We all get our buttons pushed. No doubt we push others’ buttons, too. But what happens when we get our buttons pushed is a variety of emotional reactions, none of which is usually very good.
Getting our buttons pushed can make us angry, afraid, resentful, depressed, withdrawn and so many other feelings. The results in the “real” world are that we behave differently than we did “pre-push.” Most often, when buttons get pushed, they are old buttons .. ones that have a history, and were pushed in the past. Maybe a lot. And when they all happen to get pushed at once? by a lot of people? Well, then things happen. Or don’t.
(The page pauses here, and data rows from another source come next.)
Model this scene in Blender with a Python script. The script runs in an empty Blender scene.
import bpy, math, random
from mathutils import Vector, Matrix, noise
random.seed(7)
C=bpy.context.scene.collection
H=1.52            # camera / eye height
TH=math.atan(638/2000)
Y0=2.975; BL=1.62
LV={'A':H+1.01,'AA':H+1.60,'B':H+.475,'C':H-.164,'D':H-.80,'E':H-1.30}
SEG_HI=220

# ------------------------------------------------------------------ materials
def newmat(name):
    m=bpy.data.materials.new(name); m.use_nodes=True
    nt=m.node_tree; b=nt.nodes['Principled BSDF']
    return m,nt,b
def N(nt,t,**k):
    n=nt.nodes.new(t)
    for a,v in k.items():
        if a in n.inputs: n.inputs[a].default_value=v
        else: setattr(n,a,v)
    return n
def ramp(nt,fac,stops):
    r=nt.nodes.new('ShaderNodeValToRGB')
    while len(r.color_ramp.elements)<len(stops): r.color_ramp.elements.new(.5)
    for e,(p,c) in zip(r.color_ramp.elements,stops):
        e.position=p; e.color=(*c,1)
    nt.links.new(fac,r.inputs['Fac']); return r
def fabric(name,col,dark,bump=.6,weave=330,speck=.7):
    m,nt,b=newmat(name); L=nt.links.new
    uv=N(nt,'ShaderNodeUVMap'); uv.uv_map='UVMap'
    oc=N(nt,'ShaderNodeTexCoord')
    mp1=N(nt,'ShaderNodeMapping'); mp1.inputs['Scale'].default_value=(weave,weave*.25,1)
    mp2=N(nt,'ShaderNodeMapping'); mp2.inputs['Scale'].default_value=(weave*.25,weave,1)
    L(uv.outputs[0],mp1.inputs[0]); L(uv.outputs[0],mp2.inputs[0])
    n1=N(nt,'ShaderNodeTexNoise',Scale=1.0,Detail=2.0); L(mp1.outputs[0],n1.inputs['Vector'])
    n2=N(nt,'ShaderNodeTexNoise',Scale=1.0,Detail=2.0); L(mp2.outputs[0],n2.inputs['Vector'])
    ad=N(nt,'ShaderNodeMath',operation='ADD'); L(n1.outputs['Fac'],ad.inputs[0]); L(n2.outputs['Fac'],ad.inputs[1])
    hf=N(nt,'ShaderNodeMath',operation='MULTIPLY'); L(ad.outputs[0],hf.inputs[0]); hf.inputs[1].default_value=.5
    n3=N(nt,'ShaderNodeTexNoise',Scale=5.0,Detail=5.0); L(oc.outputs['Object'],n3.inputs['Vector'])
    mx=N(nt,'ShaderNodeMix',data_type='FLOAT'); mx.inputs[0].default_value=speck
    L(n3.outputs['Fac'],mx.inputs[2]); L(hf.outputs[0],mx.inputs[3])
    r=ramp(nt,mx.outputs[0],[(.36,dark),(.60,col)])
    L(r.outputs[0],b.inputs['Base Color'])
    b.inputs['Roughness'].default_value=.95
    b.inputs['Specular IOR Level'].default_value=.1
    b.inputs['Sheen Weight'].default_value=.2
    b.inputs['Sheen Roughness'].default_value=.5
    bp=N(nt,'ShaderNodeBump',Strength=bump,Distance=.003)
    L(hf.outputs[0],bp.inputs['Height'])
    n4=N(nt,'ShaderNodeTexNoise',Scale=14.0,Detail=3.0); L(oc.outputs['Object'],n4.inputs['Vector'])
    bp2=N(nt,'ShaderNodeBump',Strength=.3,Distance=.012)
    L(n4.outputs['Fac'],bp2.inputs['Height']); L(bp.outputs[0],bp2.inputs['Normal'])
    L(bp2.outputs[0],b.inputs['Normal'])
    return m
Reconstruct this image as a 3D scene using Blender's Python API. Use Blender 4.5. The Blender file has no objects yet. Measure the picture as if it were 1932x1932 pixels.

In my case, I fell off my blog entries. Didn’t feel much like writing. What’s always true, with rare exception, is the button-pushers push everyone’s buttons that way – the button pushing is really their issue and never personal. It often feels personal, though, and can be quite tiring. Will those people change who they are? Chances are, no. Can we do anything about it? Sure! We can bring their behavior to their attention, and if they care enough about us, they may try and adjust it. We can also avoid those people or situations, and if that’s not possible, limit exposure to them. Finding a way to deal with the button-pushers is also helpful.
But what really works is understanding that we have buttons and that it’s always old stuff. The button-pushers? Their issue, not personal … let it go and move on.